Literature from the time suggests these women were loud, proud, and all business. In one scene from the Shichijuichiban shokunin Uta Awase, a collection of monologues written around 1500 by courtiers in the persona of different “commoner” professions, a pot seller hawks his wares on the street, only to have a female brewer interject, “First, buy some sake!”
So how did women get banned from breweries? Like most major social and cultural shifts, it’s complicated. We tend to think of modernity as freeing women from age-old oppressions. In many contexts, that’s true. But some historians argue that in Edo Japan, an early-modern period starting in 1603, taboos around women’s ritual defilement—the belief that they were inherently polluted, partly because of menstruation—actually increased. It may be around this time that the belief that “when a woman enters the brewery, the sake will spoil” became widespread, Curtis says.
By the time of the Meiji Restoration in 1868, Japan’s economy was shifting away from a village-based model of local family enterprises knit together by webs of social obligation to a more modern, monetary economy. This shift further displaced women, who went from the center of thriving household economies to occupying domestic space separate from the outer, economic realm of business. Like most of Japan’s business world, sake companies tend to be male-dominated.
It’s this landscape that Miho Fujita, now the president of Mioya brewery, entered when she joined the family business in 2003. “It was less common in 2003 than it is now for a woman to work in a brewery, let alone be the president of the brewery,” writes Fujita in an email, translated by distributor Monica Samuels. Fujita was a trailblazer. “I try to hire women when I can, as I have found that they are working very hard to prove themselves in this field,” she adds.
Entering a male-dominated field was challenging. When Niikawa-Helton began working with distributors and producers as an independent sake promoter in New York City more than 10 years ago, she was often one of the only women in the room. “I didn’t see much selling of sake by a female at the time,” she says. As a result, Niikawa-Helton sometimes faced skepticism from distributors. “The first two years were very tough,” she says. She credits female and LGBTQ friends and mentors in the field, as well as her husband, with encouraging her. Now, she says, she doesn’t feel limited by gender.
Indeed, while they’re often asked to talk about gender, Fujita and Imada both say that their work speaks for itself. Fujita’s brewery, in line with her family’s relatively new entry into the industry, has a reputation for experimental techniques, producing brews with strong acidity that she says taste better after they’ve been left open for a few months. Imada’s products, just like her role as a female toji, embody the contemporaneity of tradition.

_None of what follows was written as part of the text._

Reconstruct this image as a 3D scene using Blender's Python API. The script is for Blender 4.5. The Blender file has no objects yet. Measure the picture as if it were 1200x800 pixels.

For the past several years, she’s been reviving hattanso, a heritage variety of rice native to the Hiroshima prefecture. She hopes the revival will put Hiroshima’s traditional terroir onto the international stage.
The rise of women in sake illustrates the fact that modern culinary innovations often remix traditional foodways. It also shows what stays constant across time. “In 16th-century courtier diaries, some entries will just be, ‘Tonight we had a poetry gathering at my manor, and xyz came over and we drank sake,’” Curtis says. “Or it will be just a list of 20 people and a note, ‘We drank sake.’’’ Five hundred years and several major historical transformations later, it’s this spirit of companionship and pleasure that continues to motivate Miho Imada. “Good sake makes everyone happy, and that is my drive to brew,” she says.
*Correction: A previous version of this article stated that sake was invented by temple attendants. It was likely invented by attendants of Shinto shrines.